Finanzieren Deutschland oder andere Industrieländer die Modernisierung russischer Kraftwerke, erhalten sie im Gegenzug Emissionszertifikate (Klimagutschriften). Solche Projekte sind vor allem deshalb interessant, weil sich die Klimaschutzmaßnahmen in Ländern mit maroder Infrastruktur weitaus kostengünstiger realisieren lassen.
„Die Ratifizierung liegt im Interesse von Russlands Bürgern und nützt Ökonomie und Ökologie gleichermaßen“, betont Alexey Kokorin vom WWF Russland. Der Klimavertrag sei eine Riesenchance für die russische Wirtschaft. Die heimische Industrie könne in großem Maß profitieren.
Trittin begrüßt russische Entscheidung
Auch Bundesumweltminister Trittin zeigte sich zufrieden: „Ich begrüße die Entscheidung der russischen Regierung. Die Verabschiedung des Gesetzentwurfes zur Ratifizierung des Kyoto-Protokolls zeigt, dass Russland seiner Verantwortung bei der Bekämpfung des globalen Klimawandels gerecht wird.

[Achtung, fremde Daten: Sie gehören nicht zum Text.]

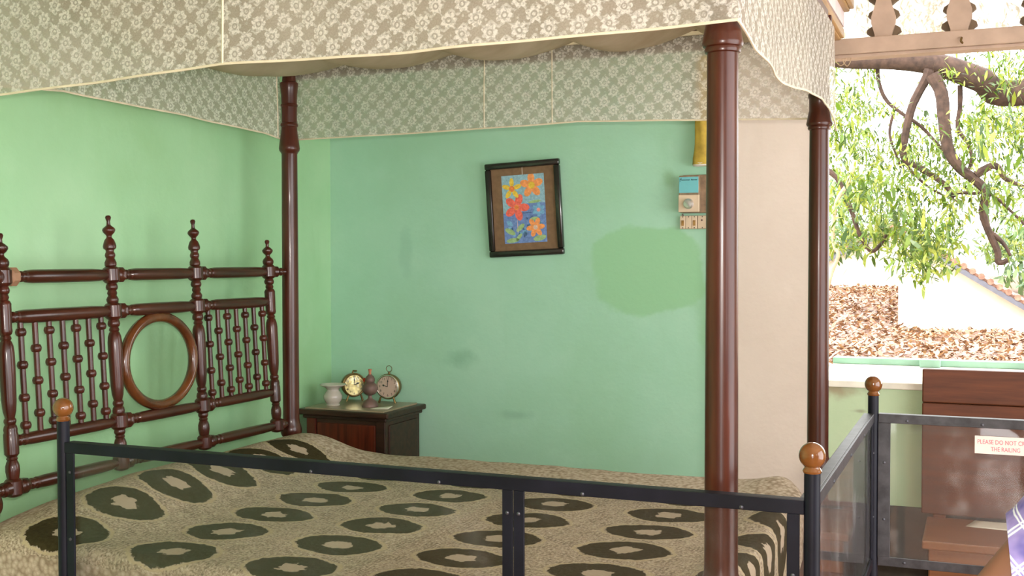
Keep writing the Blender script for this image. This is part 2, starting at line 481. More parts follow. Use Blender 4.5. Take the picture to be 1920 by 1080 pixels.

Russland setzt damit ein Zeichen für die Stärkung der multilateralen Zusammenarbeit unter dem Dach der Vereinten Nationen.“
Und weiter: „Ich bin zuversichtlich, dass das russische Parlament den Gesetzesentwurf der Regierung im Interesse der Umwelt, der internationalen Zusammenarbeit und im Interesse Russlands alsbald verabschiedet. Damit wären die Voraussetzungen für das Inkrafttreten des Kyoto-Protokolls erfüllt.
BUND: Neuer Schwung für den Klimaschutz
Der Bund für Umwelt und Naturschutz Deutschland (BUND) sieht in dem positiven Votum der russischen Regierung zur Unterzeichnung des Kyoto-Abkommens einen entscheidenden Schritt im internationalen Klimaschutz. Die Umweltorganisation forderte die russische Duma auf, jetzt globale Verantwortung zu beweisen und die sofortige Ratifizierung des Kyoto-Protokolls zu beschließen. Wertvolle Zeit für mehr Klimaschutz sei bereits verloren. Die internationale Gemeinschaft müsse sich sputen, damit der Klimawandel nicht zu schwersten sozialen, ökologischen und volkswirtschaftlichen Schäden führe.
Jetzt sei der richtige Zeitpunkt, neuen Schwung in die internationalen Klimaverhandlungen zu bringen. So wichtig das Kyoto-Protokoll sei, reiche es bei weitem nicht aus, um die globale Klimaerwärmung zu stoppen.
Empfindliche Ökosysteme wie Gletscher und Korallenriffe und zuerst die ärmeren Bevölkerungen in vielen Teilen der Welt litten am meisten an den Folgen der Klimaerwärmung. Das treffe auch auf Russland zu, wo die einzigartige Tundra-Landschaft Sibiriens bedroht sei. Nach der Ratifizierung des Kyoto-Klimaprotokolls könne Russland verstärkt finanzielle und technologische Unterstützung erhalten, um ein effizientes und zukunftsfähiges Energiesystem aufzubauen. Das bringe den globalen Klimaschutz entscheidend voran.